Sound Quality Requires Fidelity

Sound Quality Requires Fidelity

Jun 2024 — Promptly after GAGA’s introduction in 2009, some internet/forums yap heckled “hi-fi design” and veered off from there; that was 15 years ago. Recently I found this gem: “The [300-watt Ampeg SVT] amplifier [frequency response] was flatter than a bookkeeper’s ass from [20 Hz to 20 kHz] plus or minus a [decibel] at 300 watts. It was a beautiful high-fidelity amplifier…it was flat; all the voicing was [per] standard Baxandall-style tone-controls…” – Roger Cox, lead project designer of the celebrated Ampeg SVT amplifier + speaker combo, ~10:00 into https://www.youtube.com/watch?v=bhWz2pUWrvE&t=600s

https://www.youtube.com/watch?v=bhWz2pUWrvE

This is interesting because “hi-fi design” implies target of “Perfection” versus (purposeful or allowable) tainted distortion.
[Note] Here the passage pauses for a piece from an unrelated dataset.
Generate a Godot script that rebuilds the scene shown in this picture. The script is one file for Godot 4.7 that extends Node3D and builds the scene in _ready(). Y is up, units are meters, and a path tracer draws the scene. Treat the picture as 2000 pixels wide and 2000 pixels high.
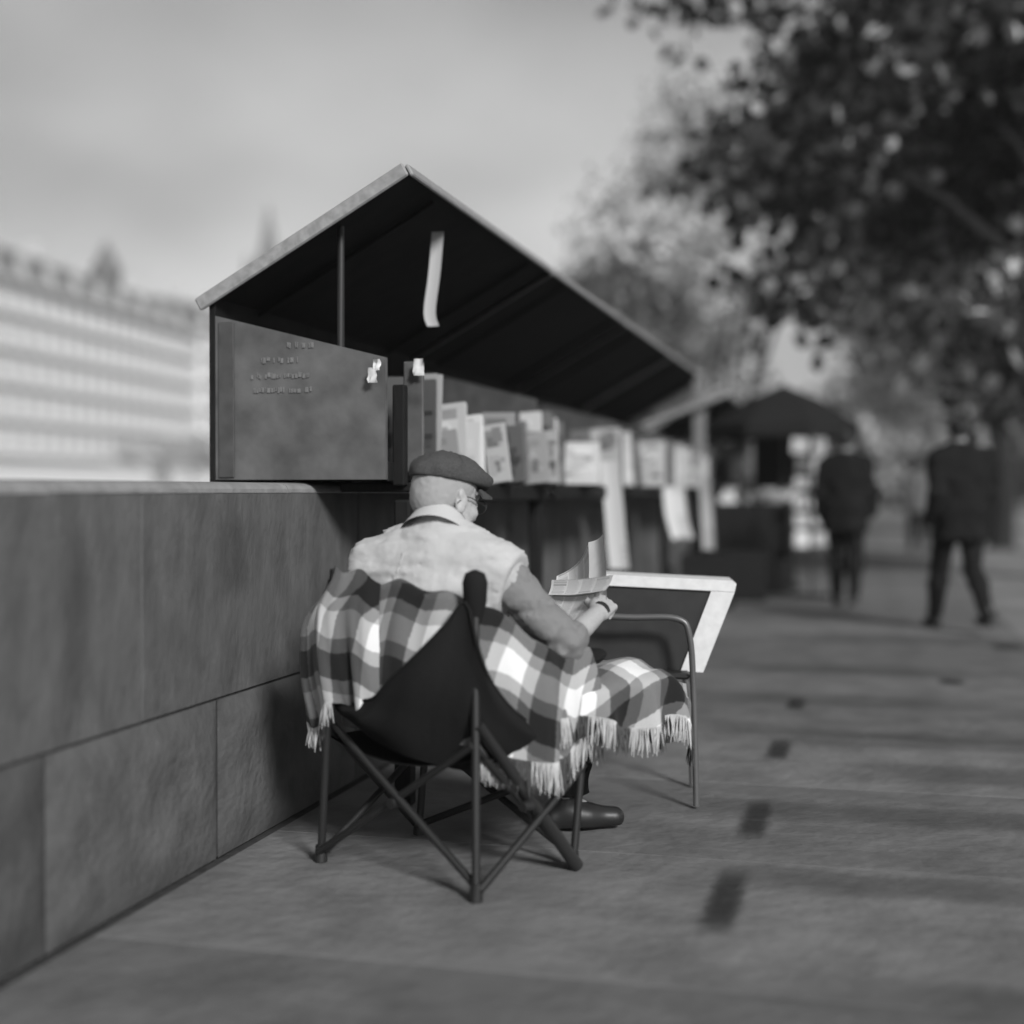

DALL·E 2024 06 17 04.41.57 An image capturing a moment from a forum discussion in 2009 about hi fi design with a nostalgic retro internet forum interface. On one side theres

If the meaning of “Sound Quality” is merely ‘100% perfect match in all known measurements’ between live event being recorded and later playback then incongruity is assured because from moment-to-moment, listener perception is ever-changing. Measurements, it would seem, likely exist in attempt to replace subjective listener with objective test.

One problem is that not all tests are yet known, devised and realized in scientific literature and via practical test equipment, apparatus or means.

Another problem is that not all aspects requiring testing (in order to ‘adequately measure’ Sound Quality) are known let alone agreed-upon…maybe echoing Donald Rumsfeld’s infamous ‘you don’t even know what you don’t know’ conundrum.

A corollary problem is that existing ‘agreed upon’ tests are often questioned. For example, if the familiar 20 Hz – 20 kHz high-fidelity spectrum is true, then (a) how is the plainly audible difference between a 15 kHz sine-wave vs square-wave (whose first mathematical difference between the two waves exists at 45 kHz) explainable; and (b) how does (a) affect “sound quality”?

Another problem is that systems measuring identically often perform subjectively differently: “sounds like” and “sound better” are common.